The Myth of Rebuilding Afghanistan

June 8, 2011 Topic: Counterinsurgency Region: United States Blog Brand: Jacob Heilbrunn

The Myth of Rebuilding Afghanistan

The report of Senate Democrats about the failure of nation-building in Afghanistan is no surprise at all. At least to anyone who has occasionally looked at the front pages, or home pages, of a daily newspaper in the past few years. The billions that the Bush and Obama administration distributed to Afghanistan have mostly been wasted or feathered the pockets of local officials. What else is new?

The so-called Performance-Based Governors Fund, for example, is apparently distorting local economies, overwhelming them with cash and inadvertently fostering corruption. Wars lead to corruption and Afghanistan was corrupt before America ever entered it. The grim saga of America's intervention into Afghanistan goes back to the 1970s, of course, when Zbigniew Brzezinski, Jimmy Carter's national security adviser, had the bright idea of providing Afghan rebels with stinger missiles and the like to extrude the Soviet Union from that forbidding landscape. It worked. Up to a point. Then the mujh, as they were known, began to aim their Enfield rifles and more at their quondam benefactor.

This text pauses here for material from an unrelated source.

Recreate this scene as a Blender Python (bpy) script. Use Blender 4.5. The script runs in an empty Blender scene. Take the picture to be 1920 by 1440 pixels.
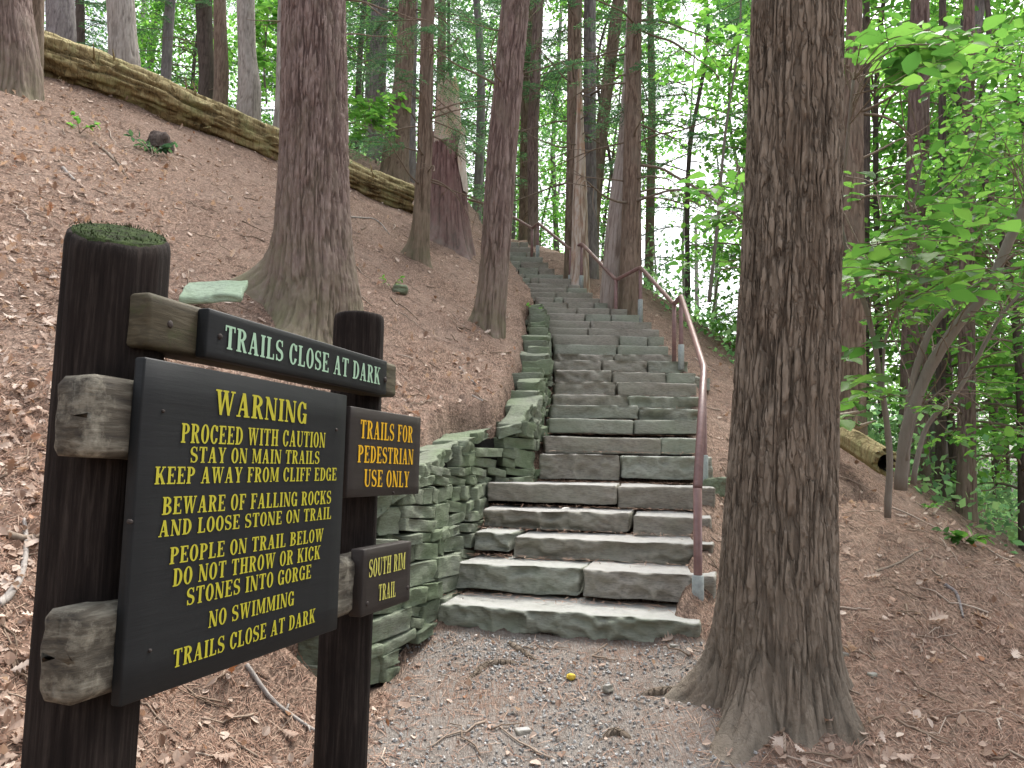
import bpy, math, random
import numpy as np
from mathutils import Vector, Matrix
S = bpy.context.scene
COL = S.collection
rad = math.radians
# ---------------------------------------------------------------- camera, sky, sun, exposure
F = 1500.0
CAMZ = 1.5
PITCH, ROLL = rad(6.1), rad(1.2)
RM = Matrix.Rotation(rad(90) + PITCH, 3, 'X') @ Matrix.Rotation(ROLL, 3, 'Z')
cam_d = bpy.data.cameras.new("camera")
cam_d.sensor_width = 36.0
cam_d.lens = 36.0 * F / 1920.0
cam_d.clip_start = 0.05
cam_d.clip_end = 2000.0
cam = bpy.data.objects.new("camera", cam_d)
cam.matrix_world = Matrix.Translation((0, 0, CAMZ)) @ RM.to_4x4()
COL.objects.link(cam)
S.camera = cam

SUN_EL, SUN_ROT = rad(62), rad(25)
W = bpy.data.worlds.new("World")
S.world = W
W.use_nodes = True
_nt = W.node_tree
_bg = _nt.nodes["Background"]
_sky = _nt.nodes.new("ShaderNodeTexSky")
_sky.sky_type = 'NISHITA'
_sky.sun_disc = False
_sky.sun_elevation = SUN_EL
_sky.sun_rotation = SUN_ROT
_sky.dust_density = 5.0
_sky.air_density = 1.0
_hsv = _nt.nodes.new("ShaderNodeHueSaturation")
_hsv.inputs['Saturation'].default_value = 0.30      # thin overcast: nearly white sky
_nt.links.new(_sky.outputs[0], _hsv.inputs['Color'])
_nt.links.new(_hsv.outputs[0], _bg.inputs[0])
_bg.inputs[1].default_value = 0.15
sun_d = bpy.data.lights.new("sun", 'SUN')
sun_d.energy = 1.5
sun_d.angle = rad(25)
sun_d.color = (1.0, 0.95, 0.87)
sun = bpy.data.objects.new("sun", sun_d)
_dir = Vector((math.sin(SUN_ROT) * math.cos(SUN_EL), math.cos(SUN_ROT) * math.cos(SUN_EL), math.sin(SUN_EL)))
sun.rotation_euler = _dir.to_track_quat('Z', 'Y').to_euler()
sun.location = (6, 10, 40)
COL.objects.link(sun)
S.view_settings.view_transform = 'Standard'
S.view_settings.look = 'None'
S.view_settings.exposure = 1.62
S.view_settings.gamma = 1.0
S.cycles.max_bounces = 7
S.cycles.diffuse_bounces = 4
S.cycles.transmission_bounces = 6
S.cycles.transparent_max_bounces = 8
S.cycles.caustics_reflective = False
S.cycles.caustics_refractive = False
S.cycles.use_denoising = True

# ---------------------------------------------------------------- helpers
def ray(u, v):
    d = RM @ Vector(((u - 960) / F, (720 - v) / F, -1))
    return d / d.y
def P(u, v, Y):                        # the point seen at a photo pixel, Y metres into the scene
    d = ray(u, v)
    return Vector((d.x * Y, Y, CAMZ + d.z * Y))

_rs = np.random.RandomState(7)
_perm = np.concatenate([_rs.permutation(256)] * 2).astype(np.int64)
_val = _rs.rand(256)
def vnoise(p):                         # value noise in -1..1, p: (N,3)
    p = np.asarray(p, dtype=np.float64)
    i = np.floor(p).astype(np.int64)
    f = p - i
    f = f * f * f * (f * (f * 6 - 15) + 10)
    i &= 255
    x0, y0, z0 = i[..., 0], i[..., 1], i[..., 2]
    x1, y1, z1 = (x0 + 1) & 255, (y0 + 1) & 255, (z0 + 1) & 255
    def h(a, b, c): return _val[_perm[_perm[_perm[a] + b] + c]]
    fx, fy, fz = f[..., 0], f[..., 1], f[..., 2]
    a = h(x0, y0, z0) * (1 - fx) + h(x1, y0, z0) * fx
    b = h(x0, y1, z0) * (1 - fx) + h(x1, y1, z0) * fx
    c = h(x0, y0, z1) * (1 - fx) + h(x1, y0, z1) * fx
    d = h(x0, y1, z1) * (1 - fx) + h(x1, y1, z1) * fx
    e = a * (1 - fy) + b * fy
    g = c * (1 - fy) + d * fy
    return (e * (1 - fz) + g * fz) * 2 - 1
def fbm(p, o=4, lac=2.03, g=0.5):
    p = np.asarray(p, dtype=np.float64)
    s = 0; a = 1.0; t = 0
    for k in range(o):
        s = s + a * vnoise(p + 17.3 * k); t += a; a *= g; p = p * lac
    return s / t
def sstep(a, b, x):
    t = np.clip((x - a) / (b - a), 0, 1)
    return t * t * (3 - 2 * t)
def stack(*a): return np.stack(np.broadcast_arrays(*a), -1)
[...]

In today's Washington Post, Henry Kissinger calls for a negotiated political settlement. Any agreement is likely to amount to a face-saving one, as America seeks to extricate itself from the morass. But whether Obama can fully pull out is questionable. A reserve force will probably have to be left behind to prevent the country from completely collapsing or reverting to Taliban rule.

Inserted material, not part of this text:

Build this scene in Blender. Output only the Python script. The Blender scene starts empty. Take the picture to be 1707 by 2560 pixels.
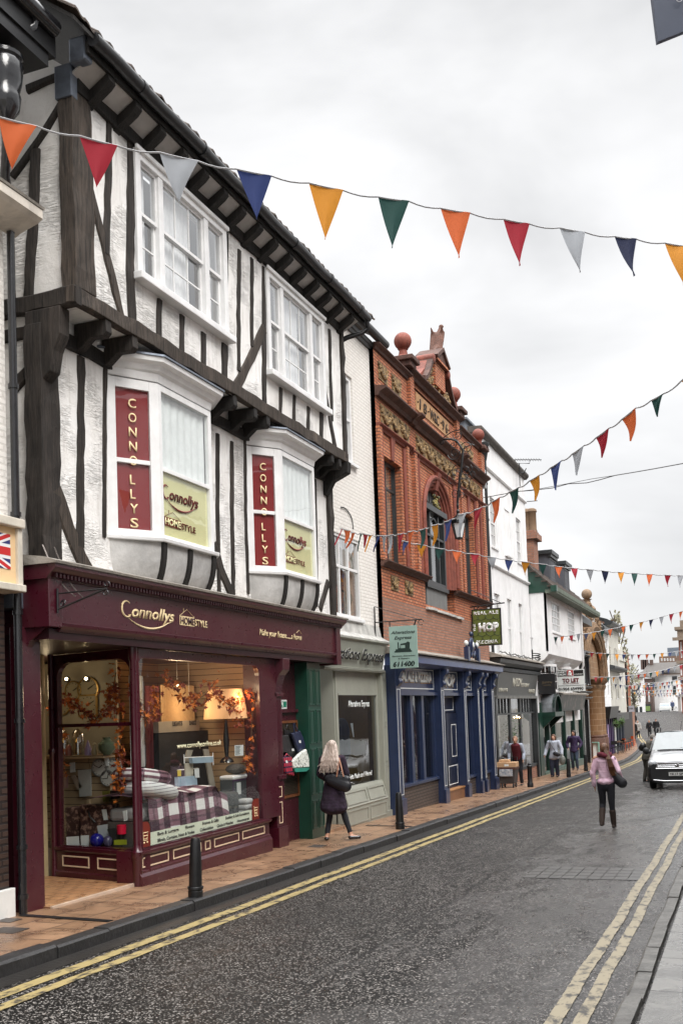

For his part, Obama has carefully kept his defined aims in Afghanistan quite limited. He's never talked about turning it into a shining democracy. Instead, he's insulated himself from criticism on the right by ramping up the number of troops serving in the area as the prelude to downsizing the war effort. His strategy may work—in America. As the New York Times reported yesterday, Rep. Walter B. Jones, previously regarded as a heretic by many Republicans for his opposition to the Iraq War, is gaining new respectability in conservative circles for his opposition to big government spending on Afghanistan. The only Republican candidate who has unequivocally endorsed the war is former Sen. Rick Santorum. As the Daily Caller observed,

 

there’s a growing anti-war trend in the GOP base that might tip primary votes away from candidates that vociferously champion the Afghan campaign. That trend surfaced last month when 26 House Republicans voted for a measure that would accelerate troop withdrawals from Afghanistan.

But if Afghanistan devolves into chaos in 2012, then Obama's campaign for the presidency will as well. After ten years and billions, Afghanistan continues to bedevil America. And that's not changing any time soon.